The zero-copy network rx io_uring folks are talking to the Google folks.

[JackKelly]

See this paper:

"Exploiting Cloud Object Storage for High-Performance Analytics", Dominik Durner, Viktor Leis, and Thomas Neumann, PVLDB 16 (11), 2023, 49th International Conference on Very Large Data Bases

(Hat tip to Nick Gates for telling me about this paper!)

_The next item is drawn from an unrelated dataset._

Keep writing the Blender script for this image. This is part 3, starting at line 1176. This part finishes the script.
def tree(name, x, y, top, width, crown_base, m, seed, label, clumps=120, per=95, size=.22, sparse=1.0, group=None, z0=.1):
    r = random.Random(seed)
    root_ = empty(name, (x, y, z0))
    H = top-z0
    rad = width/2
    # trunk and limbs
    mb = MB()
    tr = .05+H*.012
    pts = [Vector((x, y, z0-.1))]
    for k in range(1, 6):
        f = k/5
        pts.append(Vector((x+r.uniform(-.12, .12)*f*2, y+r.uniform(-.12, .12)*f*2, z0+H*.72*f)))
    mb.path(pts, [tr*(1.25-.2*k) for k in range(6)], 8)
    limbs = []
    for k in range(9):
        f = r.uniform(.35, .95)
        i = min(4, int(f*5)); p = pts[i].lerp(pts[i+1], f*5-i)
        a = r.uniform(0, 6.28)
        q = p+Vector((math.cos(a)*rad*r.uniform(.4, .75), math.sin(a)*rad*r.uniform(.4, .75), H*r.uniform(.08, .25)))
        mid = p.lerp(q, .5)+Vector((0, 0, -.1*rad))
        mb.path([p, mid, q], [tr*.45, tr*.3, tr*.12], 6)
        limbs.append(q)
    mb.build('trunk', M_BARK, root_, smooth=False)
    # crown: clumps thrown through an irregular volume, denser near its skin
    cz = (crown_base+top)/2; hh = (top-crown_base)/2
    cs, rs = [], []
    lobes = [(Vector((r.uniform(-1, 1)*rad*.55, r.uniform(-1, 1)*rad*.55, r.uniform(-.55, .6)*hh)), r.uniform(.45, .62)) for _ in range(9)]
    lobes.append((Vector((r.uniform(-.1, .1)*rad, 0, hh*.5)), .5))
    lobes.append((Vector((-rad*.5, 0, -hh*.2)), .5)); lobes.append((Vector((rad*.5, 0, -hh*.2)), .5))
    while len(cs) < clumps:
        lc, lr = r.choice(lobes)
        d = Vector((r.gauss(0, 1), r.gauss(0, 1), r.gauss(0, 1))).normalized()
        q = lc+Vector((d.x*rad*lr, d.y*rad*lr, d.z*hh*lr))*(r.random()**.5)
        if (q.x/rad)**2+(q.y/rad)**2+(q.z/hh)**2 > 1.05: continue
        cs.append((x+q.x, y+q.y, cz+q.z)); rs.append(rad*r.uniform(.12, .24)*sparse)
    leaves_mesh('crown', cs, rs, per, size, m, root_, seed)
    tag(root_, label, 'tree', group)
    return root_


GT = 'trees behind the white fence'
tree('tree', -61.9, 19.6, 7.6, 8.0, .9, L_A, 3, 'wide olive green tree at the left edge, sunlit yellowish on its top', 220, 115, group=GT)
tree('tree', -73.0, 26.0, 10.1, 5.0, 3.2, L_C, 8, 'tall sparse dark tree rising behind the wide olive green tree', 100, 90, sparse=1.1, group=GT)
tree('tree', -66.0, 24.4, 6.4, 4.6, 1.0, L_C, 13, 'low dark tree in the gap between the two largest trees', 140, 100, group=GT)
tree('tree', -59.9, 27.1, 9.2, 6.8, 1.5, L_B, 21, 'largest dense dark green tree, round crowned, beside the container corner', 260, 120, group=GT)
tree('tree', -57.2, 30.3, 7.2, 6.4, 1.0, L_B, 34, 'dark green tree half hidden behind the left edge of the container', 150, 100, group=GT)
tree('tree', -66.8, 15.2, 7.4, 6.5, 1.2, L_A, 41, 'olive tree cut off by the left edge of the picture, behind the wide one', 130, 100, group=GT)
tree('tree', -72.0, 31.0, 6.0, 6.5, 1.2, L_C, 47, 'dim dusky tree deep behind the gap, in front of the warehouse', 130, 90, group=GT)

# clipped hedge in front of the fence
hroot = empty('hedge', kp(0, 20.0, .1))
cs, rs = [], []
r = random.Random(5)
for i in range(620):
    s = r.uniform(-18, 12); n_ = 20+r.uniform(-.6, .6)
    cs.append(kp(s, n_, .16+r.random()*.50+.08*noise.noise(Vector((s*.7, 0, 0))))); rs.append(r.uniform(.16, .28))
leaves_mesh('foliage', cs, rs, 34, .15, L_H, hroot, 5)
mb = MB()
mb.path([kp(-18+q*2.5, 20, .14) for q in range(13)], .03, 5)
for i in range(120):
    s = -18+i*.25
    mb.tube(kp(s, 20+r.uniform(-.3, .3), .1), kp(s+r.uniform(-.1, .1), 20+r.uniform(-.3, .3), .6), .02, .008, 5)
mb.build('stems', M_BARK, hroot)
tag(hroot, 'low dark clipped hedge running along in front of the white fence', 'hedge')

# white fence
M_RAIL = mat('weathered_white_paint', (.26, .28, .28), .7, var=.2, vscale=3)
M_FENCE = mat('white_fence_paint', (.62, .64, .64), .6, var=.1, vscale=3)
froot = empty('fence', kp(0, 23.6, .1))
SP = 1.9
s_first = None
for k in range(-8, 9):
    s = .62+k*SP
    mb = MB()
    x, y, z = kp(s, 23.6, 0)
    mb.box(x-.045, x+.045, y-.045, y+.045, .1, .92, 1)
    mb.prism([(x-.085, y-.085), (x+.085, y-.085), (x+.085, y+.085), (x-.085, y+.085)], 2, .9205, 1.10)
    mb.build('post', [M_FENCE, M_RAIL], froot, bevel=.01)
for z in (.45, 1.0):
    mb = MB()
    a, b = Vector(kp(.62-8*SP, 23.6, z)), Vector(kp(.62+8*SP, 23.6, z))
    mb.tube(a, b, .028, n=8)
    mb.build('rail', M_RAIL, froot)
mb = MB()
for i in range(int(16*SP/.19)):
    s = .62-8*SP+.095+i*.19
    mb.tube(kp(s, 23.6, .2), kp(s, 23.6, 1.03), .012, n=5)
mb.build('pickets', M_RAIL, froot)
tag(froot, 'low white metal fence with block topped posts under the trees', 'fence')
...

Very interesting stuff. Lots of useful graphs. Including:

• Detailed, quantitative analysis of performance on various cloud object storage platforms (mostly focused on AWS). And a description of the architecture of cloud object storage systems and pricing.
• Compelling evidence that you need to run on the order of 200 concurrent requests in order to saturate a 100 Gbps network connection to AWS S3.
• Existing cloud object storage libraries spin up one operating system thread per network request. So, with 200 concurrent requests, you spin up 200 threads. That can be expensive.
• The authors develop a download manager called AnyBlob (implemented in C++) which uses io_uring, and shows better performance than AWS's C++ libraries:

(note to self: I should aim for a similar graph for LSIO)

[JackKelly]

https://dynamical.org are doing a great job, publishing NWPs as Zarr. Maybe one of my areas of focus could be to provide high-performance read access to data on dynamical.org? e.g. to train ML models directly from dynamical.org's Zarrs?